Davis and ASUCD plan Adopt-A-Student initiative

ASUCD and the City of Davis Student City Liaison Commission have begun building an Adopt-A-Student program, which would provide food to UC Davis students made by local families.

The idea is currently in an early planning stage and will allow all incoming and current UC Davis undergraduates who are struggling to provide food for themselves to eat home-cooked meals with host families.

ASUCD President Rebecca Sterling and ASUCD Vice President Yena Bae first presented the initiative to the campus community when they were running for executive office last winter.

“Rebecca [Sterling] and I were looking at some practical and tangible ways that could create a stronger sense of community with families and the community of Davis,” Bae said in an email.

The pair said that their inspiration for this project stemmed from a need for togetherness in the student body.

“We are initiating this program because the college town model of Davis is unique today, and something special that we should all benefit from,” Sterling said in an email. “This is an opportunity to supplement students’ education while at Davis, and connect permanent residents more with the large population of students.”

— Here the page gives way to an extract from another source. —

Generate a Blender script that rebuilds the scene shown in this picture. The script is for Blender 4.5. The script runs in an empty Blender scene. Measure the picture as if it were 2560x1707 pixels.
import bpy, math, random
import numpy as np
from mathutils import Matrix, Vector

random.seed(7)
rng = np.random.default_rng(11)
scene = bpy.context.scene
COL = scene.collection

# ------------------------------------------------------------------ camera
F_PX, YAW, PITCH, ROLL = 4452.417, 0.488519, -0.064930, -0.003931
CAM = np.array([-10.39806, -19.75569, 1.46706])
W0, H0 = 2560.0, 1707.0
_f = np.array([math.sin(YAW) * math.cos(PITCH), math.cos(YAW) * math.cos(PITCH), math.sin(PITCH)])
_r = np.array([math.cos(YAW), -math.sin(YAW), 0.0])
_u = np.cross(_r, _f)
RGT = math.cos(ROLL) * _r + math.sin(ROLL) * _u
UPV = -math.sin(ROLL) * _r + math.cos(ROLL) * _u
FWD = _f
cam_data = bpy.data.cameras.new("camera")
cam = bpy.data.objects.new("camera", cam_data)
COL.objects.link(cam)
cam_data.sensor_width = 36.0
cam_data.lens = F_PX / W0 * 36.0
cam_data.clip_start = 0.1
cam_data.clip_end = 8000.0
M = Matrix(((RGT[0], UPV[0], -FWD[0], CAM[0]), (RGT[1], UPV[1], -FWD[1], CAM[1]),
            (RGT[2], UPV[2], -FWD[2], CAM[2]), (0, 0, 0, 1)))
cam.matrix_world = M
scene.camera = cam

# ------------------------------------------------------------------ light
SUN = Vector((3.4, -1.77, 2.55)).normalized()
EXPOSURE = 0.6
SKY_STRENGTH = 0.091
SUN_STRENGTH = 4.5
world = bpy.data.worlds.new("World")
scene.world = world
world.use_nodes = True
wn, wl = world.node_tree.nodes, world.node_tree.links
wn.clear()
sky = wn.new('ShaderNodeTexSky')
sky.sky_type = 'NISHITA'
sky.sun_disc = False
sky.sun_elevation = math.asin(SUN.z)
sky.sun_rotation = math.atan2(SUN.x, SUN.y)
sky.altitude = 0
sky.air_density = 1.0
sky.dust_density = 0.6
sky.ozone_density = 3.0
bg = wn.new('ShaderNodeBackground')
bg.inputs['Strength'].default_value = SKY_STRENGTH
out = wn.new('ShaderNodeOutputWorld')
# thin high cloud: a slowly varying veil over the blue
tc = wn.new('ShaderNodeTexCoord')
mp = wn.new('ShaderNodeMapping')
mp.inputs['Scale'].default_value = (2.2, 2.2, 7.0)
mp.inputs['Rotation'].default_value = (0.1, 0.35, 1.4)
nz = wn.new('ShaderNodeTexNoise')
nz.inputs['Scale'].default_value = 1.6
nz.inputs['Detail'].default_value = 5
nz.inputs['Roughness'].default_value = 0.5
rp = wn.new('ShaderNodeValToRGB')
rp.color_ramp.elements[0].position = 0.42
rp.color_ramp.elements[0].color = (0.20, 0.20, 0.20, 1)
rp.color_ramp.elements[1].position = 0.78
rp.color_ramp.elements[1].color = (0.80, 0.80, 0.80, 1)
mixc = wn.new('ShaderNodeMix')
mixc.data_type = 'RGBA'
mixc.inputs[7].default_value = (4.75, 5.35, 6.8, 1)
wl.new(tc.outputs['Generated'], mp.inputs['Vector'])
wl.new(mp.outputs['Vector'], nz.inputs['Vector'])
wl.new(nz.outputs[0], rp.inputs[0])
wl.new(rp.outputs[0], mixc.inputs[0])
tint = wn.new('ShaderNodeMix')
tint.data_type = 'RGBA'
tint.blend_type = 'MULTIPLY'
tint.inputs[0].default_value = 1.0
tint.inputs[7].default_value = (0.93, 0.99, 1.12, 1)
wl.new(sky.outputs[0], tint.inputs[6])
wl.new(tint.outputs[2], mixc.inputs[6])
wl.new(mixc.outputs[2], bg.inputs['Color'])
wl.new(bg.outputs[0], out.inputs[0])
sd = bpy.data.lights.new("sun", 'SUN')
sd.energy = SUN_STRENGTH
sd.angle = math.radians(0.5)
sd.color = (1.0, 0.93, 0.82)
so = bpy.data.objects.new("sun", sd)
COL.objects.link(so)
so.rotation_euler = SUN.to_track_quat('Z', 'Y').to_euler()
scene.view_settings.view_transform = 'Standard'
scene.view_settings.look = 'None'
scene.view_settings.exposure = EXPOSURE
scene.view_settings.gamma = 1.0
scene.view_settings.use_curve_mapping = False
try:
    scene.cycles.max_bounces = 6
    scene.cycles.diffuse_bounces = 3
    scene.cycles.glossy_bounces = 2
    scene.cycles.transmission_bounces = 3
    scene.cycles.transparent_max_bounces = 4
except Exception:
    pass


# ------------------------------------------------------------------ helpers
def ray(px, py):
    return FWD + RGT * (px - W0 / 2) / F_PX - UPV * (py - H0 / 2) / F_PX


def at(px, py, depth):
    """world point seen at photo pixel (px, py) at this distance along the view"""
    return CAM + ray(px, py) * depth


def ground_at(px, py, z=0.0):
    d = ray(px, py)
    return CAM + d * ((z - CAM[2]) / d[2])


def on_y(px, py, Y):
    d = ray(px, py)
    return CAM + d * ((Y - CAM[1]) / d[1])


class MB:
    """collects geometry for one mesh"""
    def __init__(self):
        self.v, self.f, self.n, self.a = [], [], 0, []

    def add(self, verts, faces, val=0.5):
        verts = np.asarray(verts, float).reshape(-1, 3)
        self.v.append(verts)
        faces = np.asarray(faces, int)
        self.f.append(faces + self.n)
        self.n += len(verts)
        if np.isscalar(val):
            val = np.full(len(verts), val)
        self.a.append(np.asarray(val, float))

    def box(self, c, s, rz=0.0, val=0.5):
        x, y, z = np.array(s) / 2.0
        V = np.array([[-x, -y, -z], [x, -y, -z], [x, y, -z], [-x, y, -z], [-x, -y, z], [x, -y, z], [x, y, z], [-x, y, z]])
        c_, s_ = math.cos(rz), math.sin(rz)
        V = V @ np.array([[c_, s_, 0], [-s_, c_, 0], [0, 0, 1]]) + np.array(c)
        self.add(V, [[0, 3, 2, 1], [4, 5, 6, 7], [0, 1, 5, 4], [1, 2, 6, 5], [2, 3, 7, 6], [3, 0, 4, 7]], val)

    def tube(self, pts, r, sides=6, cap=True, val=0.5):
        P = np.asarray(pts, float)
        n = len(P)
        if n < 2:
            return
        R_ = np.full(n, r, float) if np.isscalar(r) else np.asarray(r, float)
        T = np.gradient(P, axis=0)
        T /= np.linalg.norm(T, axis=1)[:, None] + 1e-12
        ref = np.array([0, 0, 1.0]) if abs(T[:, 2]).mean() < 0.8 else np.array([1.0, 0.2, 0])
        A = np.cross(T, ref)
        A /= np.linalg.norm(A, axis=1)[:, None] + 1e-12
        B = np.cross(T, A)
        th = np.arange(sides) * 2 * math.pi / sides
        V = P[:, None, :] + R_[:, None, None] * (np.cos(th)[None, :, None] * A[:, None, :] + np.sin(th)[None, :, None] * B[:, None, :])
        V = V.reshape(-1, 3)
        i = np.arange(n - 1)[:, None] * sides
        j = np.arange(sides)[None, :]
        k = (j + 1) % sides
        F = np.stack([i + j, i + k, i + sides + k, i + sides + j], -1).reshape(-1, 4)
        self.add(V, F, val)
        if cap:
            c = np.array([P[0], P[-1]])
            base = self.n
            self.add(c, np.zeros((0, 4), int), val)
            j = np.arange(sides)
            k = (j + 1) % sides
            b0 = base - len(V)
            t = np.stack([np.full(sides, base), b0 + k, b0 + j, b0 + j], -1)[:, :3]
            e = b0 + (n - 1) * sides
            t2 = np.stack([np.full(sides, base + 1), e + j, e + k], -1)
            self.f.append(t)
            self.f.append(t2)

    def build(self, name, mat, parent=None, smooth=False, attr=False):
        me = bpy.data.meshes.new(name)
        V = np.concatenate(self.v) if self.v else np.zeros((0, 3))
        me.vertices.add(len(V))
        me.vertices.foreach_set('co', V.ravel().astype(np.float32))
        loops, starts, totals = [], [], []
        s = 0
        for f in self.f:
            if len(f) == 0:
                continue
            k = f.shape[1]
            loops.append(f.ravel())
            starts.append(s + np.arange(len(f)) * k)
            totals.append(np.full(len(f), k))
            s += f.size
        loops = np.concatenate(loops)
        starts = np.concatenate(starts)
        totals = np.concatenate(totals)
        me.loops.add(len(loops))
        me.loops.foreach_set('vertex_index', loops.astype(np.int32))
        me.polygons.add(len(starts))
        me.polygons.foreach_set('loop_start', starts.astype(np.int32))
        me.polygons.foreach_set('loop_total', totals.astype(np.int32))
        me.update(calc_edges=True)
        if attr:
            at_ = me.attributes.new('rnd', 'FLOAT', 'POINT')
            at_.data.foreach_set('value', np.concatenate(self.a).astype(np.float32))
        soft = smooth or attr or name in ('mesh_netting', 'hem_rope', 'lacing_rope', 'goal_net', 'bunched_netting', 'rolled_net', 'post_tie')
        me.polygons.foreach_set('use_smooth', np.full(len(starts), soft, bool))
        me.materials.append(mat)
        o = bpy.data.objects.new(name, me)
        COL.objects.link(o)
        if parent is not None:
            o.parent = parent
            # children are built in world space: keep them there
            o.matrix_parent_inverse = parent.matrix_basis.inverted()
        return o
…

The creators of Adopt-A-Student said that the procedure also presents a sense of home and belonging to undergraduates in a college atmosphere.

“With the growth of the university, and more and more students yielding from out-of-state and international areas, we felt like this would be a great way to cater a sense of home away from home. I think this could be a huge support as most of them do struggle with not being physically near home or with their family,” Bae said.

In addition to the project’s effects on student participants, the members of ASUCD’s executive office also said that they are hopeful for the initiative’s future.

“We hope that this year’s kickoff of the program will be organized well enough so that there is no ‘termination’ date set for the program. We hope to make this a permanent presence in the Davis community,” Sterling said.

UC Davis students have commented on the program, stating that they like the idea because of the opportunities it presents concerning personal relationships, as well as health.

“If those [UC Davis] students don’t have good relationships with their families, they can get a second chance in building more relationships. They can actually get nutritional food as opposed to the unhealthy preservatives in junk food,” said first-year civil engineering major Elvia Velazquez.

The program is planned to launch next year with more information in social media advertising campaigns.

Students and families interested in the event may register online when the program begins. Interests, dietary restrictions and allergies are some of the key components in matching students and hosts during the adoption process, as well as an assured safe and healthy environment from the host family.